SET TASK
Your task is to write out the complete listing exactly as it is shown.
+++
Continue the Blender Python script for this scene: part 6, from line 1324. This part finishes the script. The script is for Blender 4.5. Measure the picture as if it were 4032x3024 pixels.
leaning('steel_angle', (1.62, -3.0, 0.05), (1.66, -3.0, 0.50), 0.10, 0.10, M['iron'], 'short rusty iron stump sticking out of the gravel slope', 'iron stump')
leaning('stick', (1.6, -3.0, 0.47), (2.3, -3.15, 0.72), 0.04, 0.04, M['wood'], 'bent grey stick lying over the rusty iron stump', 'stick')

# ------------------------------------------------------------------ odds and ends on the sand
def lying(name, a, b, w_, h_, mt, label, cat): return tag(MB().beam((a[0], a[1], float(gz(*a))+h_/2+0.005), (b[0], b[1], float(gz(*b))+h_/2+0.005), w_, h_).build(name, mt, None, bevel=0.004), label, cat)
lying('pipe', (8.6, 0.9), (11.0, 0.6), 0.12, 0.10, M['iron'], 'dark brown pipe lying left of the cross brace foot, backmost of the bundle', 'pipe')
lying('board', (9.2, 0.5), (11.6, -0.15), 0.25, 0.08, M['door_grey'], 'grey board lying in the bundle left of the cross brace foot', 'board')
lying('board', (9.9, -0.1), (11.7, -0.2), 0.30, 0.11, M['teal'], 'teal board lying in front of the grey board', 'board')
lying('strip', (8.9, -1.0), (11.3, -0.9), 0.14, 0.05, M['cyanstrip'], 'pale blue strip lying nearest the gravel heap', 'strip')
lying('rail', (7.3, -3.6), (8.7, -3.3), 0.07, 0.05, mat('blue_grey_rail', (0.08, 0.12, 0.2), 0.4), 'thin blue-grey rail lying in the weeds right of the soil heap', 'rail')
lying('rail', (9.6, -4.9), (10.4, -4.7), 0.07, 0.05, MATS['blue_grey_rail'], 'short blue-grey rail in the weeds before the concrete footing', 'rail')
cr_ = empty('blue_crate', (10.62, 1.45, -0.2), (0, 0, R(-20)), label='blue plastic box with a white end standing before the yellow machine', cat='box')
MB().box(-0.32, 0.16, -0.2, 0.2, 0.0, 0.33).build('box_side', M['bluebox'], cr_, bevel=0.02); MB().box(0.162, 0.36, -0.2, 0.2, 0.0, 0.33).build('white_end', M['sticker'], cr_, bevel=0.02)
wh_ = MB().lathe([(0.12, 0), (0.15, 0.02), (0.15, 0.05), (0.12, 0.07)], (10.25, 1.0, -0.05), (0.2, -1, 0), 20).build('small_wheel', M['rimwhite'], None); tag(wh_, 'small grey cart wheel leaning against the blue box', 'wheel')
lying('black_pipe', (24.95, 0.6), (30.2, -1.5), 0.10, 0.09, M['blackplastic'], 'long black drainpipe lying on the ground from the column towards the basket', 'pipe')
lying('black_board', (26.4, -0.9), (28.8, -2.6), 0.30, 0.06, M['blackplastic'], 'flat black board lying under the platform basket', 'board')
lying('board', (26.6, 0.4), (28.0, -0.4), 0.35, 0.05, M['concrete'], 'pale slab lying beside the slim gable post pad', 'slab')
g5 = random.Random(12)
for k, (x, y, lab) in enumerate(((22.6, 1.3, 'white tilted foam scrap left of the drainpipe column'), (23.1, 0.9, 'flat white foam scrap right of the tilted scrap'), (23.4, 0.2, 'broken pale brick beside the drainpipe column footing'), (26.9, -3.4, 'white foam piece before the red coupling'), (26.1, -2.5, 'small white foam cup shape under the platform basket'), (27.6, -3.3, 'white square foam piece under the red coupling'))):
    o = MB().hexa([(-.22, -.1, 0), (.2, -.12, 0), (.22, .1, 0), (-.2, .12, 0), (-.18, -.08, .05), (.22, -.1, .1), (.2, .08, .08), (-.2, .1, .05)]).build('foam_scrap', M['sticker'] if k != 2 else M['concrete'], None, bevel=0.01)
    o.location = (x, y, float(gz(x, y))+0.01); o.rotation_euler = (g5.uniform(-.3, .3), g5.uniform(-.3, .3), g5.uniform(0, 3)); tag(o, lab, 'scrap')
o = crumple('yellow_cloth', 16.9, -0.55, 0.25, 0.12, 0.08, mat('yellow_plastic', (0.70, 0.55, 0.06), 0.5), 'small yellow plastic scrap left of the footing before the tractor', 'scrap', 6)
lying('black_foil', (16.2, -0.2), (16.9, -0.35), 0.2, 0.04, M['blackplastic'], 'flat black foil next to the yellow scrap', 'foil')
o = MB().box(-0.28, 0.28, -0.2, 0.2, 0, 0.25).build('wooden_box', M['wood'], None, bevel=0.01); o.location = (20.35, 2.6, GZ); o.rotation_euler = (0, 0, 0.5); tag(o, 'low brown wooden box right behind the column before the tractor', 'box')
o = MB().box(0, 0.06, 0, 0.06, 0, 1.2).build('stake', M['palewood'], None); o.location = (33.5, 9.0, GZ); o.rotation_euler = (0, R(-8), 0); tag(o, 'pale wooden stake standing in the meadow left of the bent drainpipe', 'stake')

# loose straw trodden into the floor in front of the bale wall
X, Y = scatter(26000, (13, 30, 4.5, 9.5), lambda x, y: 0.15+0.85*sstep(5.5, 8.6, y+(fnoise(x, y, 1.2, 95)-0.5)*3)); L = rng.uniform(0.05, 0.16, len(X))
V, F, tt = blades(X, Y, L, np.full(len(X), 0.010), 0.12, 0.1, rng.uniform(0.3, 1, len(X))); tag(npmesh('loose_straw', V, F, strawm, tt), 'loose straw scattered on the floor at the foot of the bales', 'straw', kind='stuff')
+++
REPLY TO THE EXERCISE
Continue the Blender Python script for this scene: part 6, from line 1324. This part finishes the script. The script is for Blender 4.5. Measure the picture as if it were 4032x3024 pixels.
leaning('steel_angle', (1.62, -3.0, 0.05), (1.66, -3.0, 0.50), 0.10, 0.10, M['iron'], 'short rusty iron stump sticking out of the gravel slope', 'iron stump')
leaning('stick', (1.6, -3.0, 0.47), (2.3, -3.15, 0.72), 0.04, 0.04, M['wood'], 'bent grey stick lying over the rusty iron stump', 'stick')

# ------------------------------------------------------------------ odds and ends on the sand
def lying(name, a, b, w_, h_, mt, label, cat): return tag(MB().beam((a[0], a[1], float(gz(*a))+h_/2+0.005), (b[0], b[1], float(gz(*b))+h_/2+0.005), w_, h_).build(name, mt, None, bevel=0.004), label, cat)
lying('pipe', (8.6, 0.9), (11.0, 0.6), 0.12, 0.10, M['iron'], 'dark brown pipe lying left of the cross brace foot, backmost of the bundle', 'pipe')
lying('board', (9.2, 0.5), (11.6, -0.15), 0.25, 0.08, M['door_grey'], 'grey board lying in the bundle left of the cross brace foot', 'board')
lying('board', (9.9, -0.1), (11.7, -0.2), 0.30, 0.11, M['teal'], 'teal board lying in front of the grey board', 'board')
lying('strip', (8.9, -1.0), (11.3, -0.9), 0.14, 0.05, M['cyanstrip'], 'pale blue strip lying nearest the gravel heap', 'strip')
lying('rail', (7.3, -3.6), (8.7, -3.3), 0.07, 0.05, mat('blue_grey_rail', (0.08, 0.12, 0.2), 0.4), 'thin blue-grey rail lying in the weeds right of the soil heap', 'rail')
lying('rail', (9.6, -4.9), (10.4, -4.7), 0.07, 0.05, MATS['blue_grey_rail'], 'short blue-grey rail in the weeds before the concrete footing', 'rail')
cr_ = empty('blue_crate', (10.62, 1.45, -0.2), (0, 0, R(-20)), label='blue plastic box with a white end standing before the yellow machine', cat='box')
MB().box(-0.32, 0.16, -0.2, 0.2, 0.0, 0.33).build('box_side', M['bluebox'], cr_, bevel=0.02); MB().box(0.162, 0.36, -0.2, 0.2, 0.0, 0.33).build('white_end', M['sticker'], cr_, bevel=0.02)
wh_ = MB().lathe([(0.12, 0), (0.15, 0.02), (0.15, 0.05), (0.12, 0.07)], (10.25, 1.0, -0.05), (0.2, -1, 0), 20).build('small_wheel', M['rimwhite'], None); tag(wh_, 'small grey cart wheel leaning against the blue box', 'wheel')
lying('black_pipe', (24.95, 0.6), (30.2, -1.5), 0.10, 0.09, M['blackplastic'], 'long black drainpipe lying on the ground from the column towards the basket', 'pipe')
lying('black_board', (26.4, -0.9), (28.8, -2.6), 0.30, 0.06, M['blackplastic'], 'flat black board lying under the platform basket', 'board')
lying('board', (26.6, 0.4), (28.0, -0.4), 0.35, 0.05, M['concrete'], 'pale slab lying beside the slim gable post pad', 'slab')
g5 = random.Random(12)
for k, (x, y, lab) in enumerate(((22.6, 1.3, 'white tilted foam scrap left of the drainpipe column'), (23.1, 0.9, 'flat white foam scrap right of the tilted scrap'), (23.4, 0.2, 'broken pale brick beside the drainpipe column footing'), (26.9, -3.4, 'white foam piece before the red coupling'), (26.1, -2.5, 'small white foam cup shape under the platform basket'), (27.6, -3.3, 'white square foam piece under the red coupling'))):
    o = MB().hexa([(-.22, -.1, 0), (.2, -.12, 0), (.22, .1, 0), (-.2, .12, 0), (-.18, -.08, .05), (.22, -.1, .1), (.2, .08, .08), (-.2, .1, .05)]).build('foam_scrap', M['sticker'] if k != 2 else M['concrete'], None, bevel=0.01)
    o.location = (x, y, float(gz(x, y))+0.01); o.rotation_euler = (g5.uniform(-.3, .3), g5.uniform(-.3, .3), g5.uniform(0, 3)); tag(o, lab, 'scrap')
o = crumple('yellow_cloth', 16.9, -0.55, 0.25, 0.12, 0.08, mat('yellow_plastic', (0.70, 0.55, 0.06), 0.5), 'small yellow plastic scrap left of the footing before the tractor', 'scrap', 6)
lying('black_foil', (16.2, -0.2), (16.9, -0.35), 0.2, 0.04, M['blackplastic'], 'flat black foil next to the yellow scrap', 'foil')
o = MB().box(-0.28, 0.28, -0.2, 0.2, 0, 0.25).build('wooden_box', M['wood'], None, bevel=0.01); o.location = (20.35, 2.6, GZ); o.rotation_euler = (0, 0, 0.5); tag(o, 'low brown wooden box right behind the column before the tractor', 'box')
o = MB().box(0, 0.06, 0, 0.06, 0, 1.2).build('stake', M['palewood'], None); o.location = (33.5, 9.0, GZ); o.rotation_euler = (0, R(-8), 0); tag(o, 'pale wooden stake standing in the meadow left of the bent drainpipe', 'stake')

# loose straw trodden into the floor in front of the bale wall
X, Y = scatter(26000, (13, 30, 4.5, 9.5), lambda x, y: 0.15+0.85*sstep(5.5, 8.6, y+(fnoise(x, y, 1.2, 95)-0.5)*3)); L = rng.uniform(0.05, 0.16, len(X))
V, F, tt = blades(X, Y, L, np.full(len(X), 0.010), 0.12, 0.1, rng.uniform(0.3, 1, len(X))); tag(npmesh('loose_straw', V, F, strawm, tt), 'loose straw scattered on the floor at the foot of the bales', 'straw', kind='stuff')